───── DATA PROVIDED

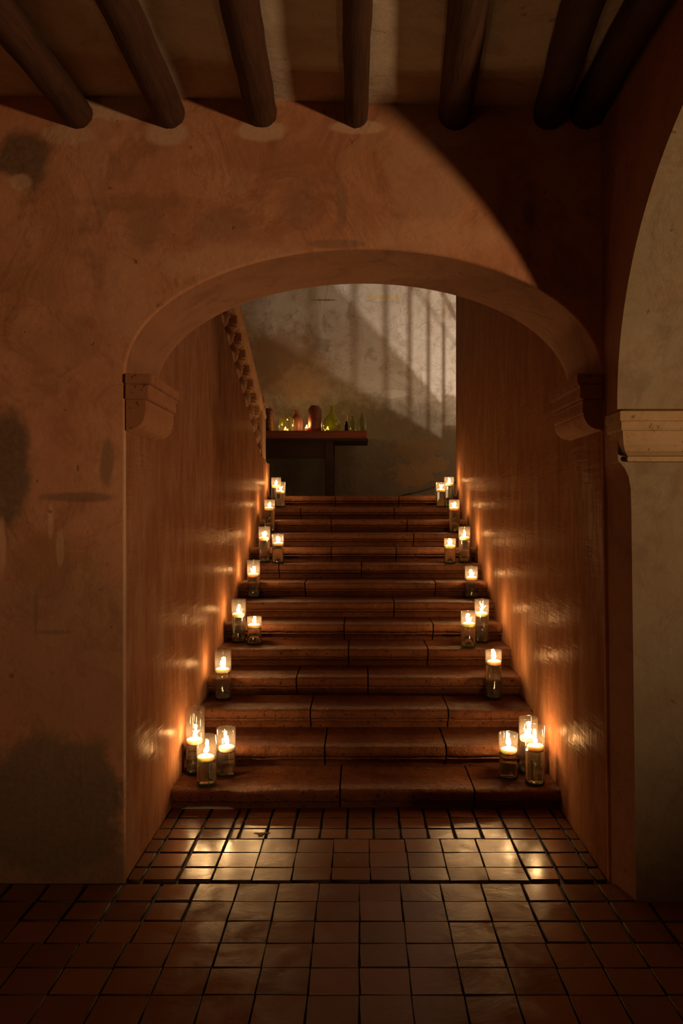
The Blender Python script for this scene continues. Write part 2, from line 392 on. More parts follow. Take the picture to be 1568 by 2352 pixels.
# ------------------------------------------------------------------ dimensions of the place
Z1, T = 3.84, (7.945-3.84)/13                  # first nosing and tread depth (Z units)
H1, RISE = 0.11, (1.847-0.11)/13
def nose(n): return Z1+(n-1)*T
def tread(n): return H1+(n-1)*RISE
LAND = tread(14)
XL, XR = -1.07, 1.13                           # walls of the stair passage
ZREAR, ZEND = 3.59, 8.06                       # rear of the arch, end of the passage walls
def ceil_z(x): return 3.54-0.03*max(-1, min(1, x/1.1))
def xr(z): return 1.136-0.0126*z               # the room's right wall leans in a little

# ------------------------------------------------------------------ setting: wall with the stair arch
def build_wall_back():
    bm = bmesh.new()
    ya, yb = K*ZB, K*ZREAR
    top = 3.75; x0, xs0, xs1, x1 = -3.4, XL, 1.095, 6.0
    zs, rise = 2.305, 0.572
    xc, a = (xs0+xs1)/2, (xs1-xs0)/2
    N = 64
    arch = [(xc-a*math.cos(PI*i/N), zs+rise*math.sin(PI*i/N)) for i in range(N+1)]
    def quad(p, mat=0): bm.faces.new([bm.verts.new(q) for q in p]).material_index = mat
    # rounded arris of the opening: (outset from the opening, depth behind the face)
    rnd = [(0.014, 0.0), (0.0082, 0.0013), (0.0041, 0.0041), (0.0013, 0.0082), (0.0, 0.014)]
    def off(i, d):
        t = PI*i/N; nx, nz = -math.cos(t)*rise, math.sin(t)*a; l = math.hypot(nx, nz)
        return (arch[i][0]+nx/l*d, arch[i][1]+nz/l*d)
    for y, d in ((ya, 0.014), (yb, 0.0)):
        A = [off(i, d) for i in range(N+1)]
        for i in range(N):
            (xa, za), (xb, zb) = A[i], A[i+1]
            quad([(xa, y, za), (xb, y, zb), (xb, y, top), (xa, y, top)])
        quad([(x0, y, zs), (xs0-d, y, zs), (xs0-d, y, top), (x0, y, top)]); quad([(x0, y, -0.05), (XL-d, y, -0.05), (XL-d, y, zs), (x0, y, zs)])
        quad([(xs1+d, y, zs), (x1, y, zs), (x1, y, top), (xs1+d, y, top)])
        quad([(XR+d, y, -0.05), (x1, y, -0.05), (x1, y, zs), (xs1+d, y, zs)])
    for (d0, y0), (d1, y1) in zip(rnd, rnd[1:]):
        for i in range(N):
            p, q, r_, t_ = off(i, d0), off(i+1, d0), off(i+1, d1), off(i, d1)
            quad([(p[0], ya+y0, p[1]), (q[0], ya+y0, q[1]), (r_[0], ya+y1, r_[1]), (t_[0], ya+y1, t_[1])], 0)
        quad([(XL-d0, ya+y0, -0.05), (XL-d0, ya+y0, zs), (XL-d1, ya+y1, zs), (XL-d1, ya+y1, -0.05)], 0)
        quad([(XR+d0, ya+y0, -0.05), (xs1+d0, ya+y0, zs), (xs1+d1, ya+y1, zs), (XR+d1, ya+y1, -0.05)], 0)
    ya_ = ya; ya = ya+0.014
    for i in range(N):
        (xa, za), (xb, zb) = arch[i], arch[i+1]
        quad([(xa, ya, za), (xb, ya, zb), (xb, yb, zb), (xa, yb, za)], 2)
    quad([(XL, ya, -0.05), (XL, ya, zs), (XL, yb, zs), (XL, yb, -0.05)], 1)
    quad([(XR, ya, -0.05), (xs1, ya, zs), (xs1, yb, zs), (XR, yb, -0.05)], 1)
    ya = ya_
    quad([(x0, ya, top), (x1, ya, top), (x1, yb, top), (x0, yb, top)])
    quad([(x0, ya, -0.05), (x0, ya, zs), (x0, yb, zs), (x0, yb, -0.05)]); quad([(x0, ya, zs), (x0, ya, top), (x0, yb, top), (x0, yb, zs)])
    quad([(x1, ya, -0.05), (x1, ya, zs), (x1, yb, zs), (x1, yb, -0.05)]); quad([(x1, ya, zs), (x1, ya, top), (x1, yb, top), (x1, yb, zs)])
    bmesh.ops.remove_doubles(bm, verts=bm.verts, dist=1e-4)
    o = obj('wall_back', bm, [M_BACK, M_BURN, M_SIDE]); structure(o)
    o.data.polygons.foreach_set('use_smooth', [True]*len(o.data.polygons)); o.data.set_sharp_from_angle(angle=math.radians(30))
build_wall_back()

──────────

Return the listing above word for word, with the pictures removed.

§ **OUTPUT OF THE TASK**
The Blender Python script for this scene continues. Write part 2, from line 392 on. More parts follow. Take the picture to be 1568 by 2352 pixels.
# ------------------------------------------------------------------ dimensions of the place
Z1, T = 3.84, (7.945-3.84)/13                  # first nosing and tread depth (Z units)
H1, RISE = 0.11, (1.847-0.11)/13
def nose(n): return Z1+(n-1)*T
def tread(n): return H1+(n-1)*RISE
LAND = tread(14)
XL, XR = -1.07, 1.13                           # walls of the stair passage
ZREAR, ZEND = 3.59, 8.06                       # rear of the arch, end of the passage walls
def ceil_z(x): return 3.54-0.03*max(-1, min(1, x/1.1))
def xr(z): return 1.136-0.0126*z               # the room's right wall leans in a little

# ------------------------------------------------------------------ setting: wall with the stair arch
def build_wall_back():
    bm = bmesh.new()
    ya, yb = K*ZB, K*ZREAR
    top = 3.75; x0, xs0, xs1, x1 = -3.4, XL, 1.095, 6.0
    zs, rise = 2.305, 0.572
    xc, a = (xs0+xs1)/2, (xs1-xs0)/2
    N = 64
    arch = [(xc-a*math.cos(PI*i/N), zs+rise*math.sin(PI*i/N)) for i in range(N+1)]
    def quad(p, mat=0): bm.faces.new([bm.verts.new(q) for q in p]).material_index = mat
    # rounded arris of the opening: (outset from the opening, depth behind the face)
    rnd = [(0.014, 0.0), (0.0082, 0.0013), (0.0041, 0.0041), (0.0013, 0.0082), (0.0, 0.014)]
    def off(i, d):
        t = PI*i/N; nx, nz = -math.cos(t)*rise, math.sin(t)*a; l = math.hypot(nx, nz)
        return (arch[i][0]+nx/l*d, arch[i][1]+nz/l*d)
    for y, d in ((ya, 0.014), (yb, 0.0)):
        A = [off(i, d) for i in range(N+1)]
        for i in range(N):
            (xa, za), (xb, zb) = A[i], A[i+1]
            quad([(xa, y, za), (xb, y, zb), (xb, y, top), (xa, y, top)])
        quad([(x0, y, zs), (xs0-d, y, zs), (xs0-d, y, top), (x0, y, top)]); quad([(x0, y, -0.05), (XL-d, y, -0.05), (XL-d, y, zs), (x0, y, zs)])
        quad([(xs1+d, y, zs), (x1, y, zs), (x1, y, top), (xs1+d, y, top)])
        quad([(XR+d, y, -0.05), (x1, y, -0.05), (x1, y, zs), (xs1+d, y, zs)])
    for (d0, y0), (d1, y1) in zip(rnd, rnd[1:]):
        for i in range(N):
            p, q, r_, t_ = off(i, d0), off(i+1, d0), off(i+1, d1), off(i, d1)
            quad([(p[0], ya+y0, p[1]), (q[0], ya+y0, q[1]), (r_[0], ya+y1, r_[1]), (t_[0], ya+y1, t_[1])], 0)
        quad([(XL-d0, ya+y0, -0.05), (XL-d0, ya+y0, zs), (XL-d1, ya+y1, zs), (XL-d1, ya+y1, -0.05)], 0)
        quad([(XR+d0, ya+y0, -0.05), (xs1+d0, ya+y0, zs), (xs1+d1, ya+y1, zs), (XR+d1, ya+y1, -0.05)], 0)
    ya_ = ya; ya = ya+0.014
    for i in range(N):
        (xa, za), (xb, zb) = arch[i], arch[i+1]
        quad([(xa, ya, za), (xb, ya, zb), (xb, yb, zb), (xa, yb, za)], 2)
    quad([(XL, ya, -0.05), (XL, ya, zs), (XL, yb, zs), (XL, yb, -0.05)], 1)
    quad([(XR, ya, -0.05), (xs1, ya, zs), (xs1, yb, zs), (XR, yb, -0.05)], 1)
    ya = ya_
    quad([(x0, ya, top), (x1, ya, top), (x1, yb, top), (x0, yb, top)])
    quad([(x0, ya, -0.05), (x0, ya, zs), (x0, yb, zs), (x0, yb, -0.05)]); quad([(x0, ya, zs), (x0, ya, top), (x0, yb, top), (x0, yb, zs)])
    quad([(x1, ya, -0.05), (x1, ya, zs), (x1, yb, zs), (x1, yb, -0.05)]); quad([(x1, ya, zs), (x1, ya, top), (x1, yb, top), (x1, yb, zs)])
    bmesh.ops.remove_doubles(bm, verts=bm.verts, dist=1e-4)
    o = obj('wall_back', bm, [M_BACK, M_BURN, M_SIDE]); structure(o)
    o.data.polygons.foreach_set('use_smooth', [True]*len(o.data.polygons)); o.data.set_sharp_from_angle(angle=math.radians(30))
build_wall_back()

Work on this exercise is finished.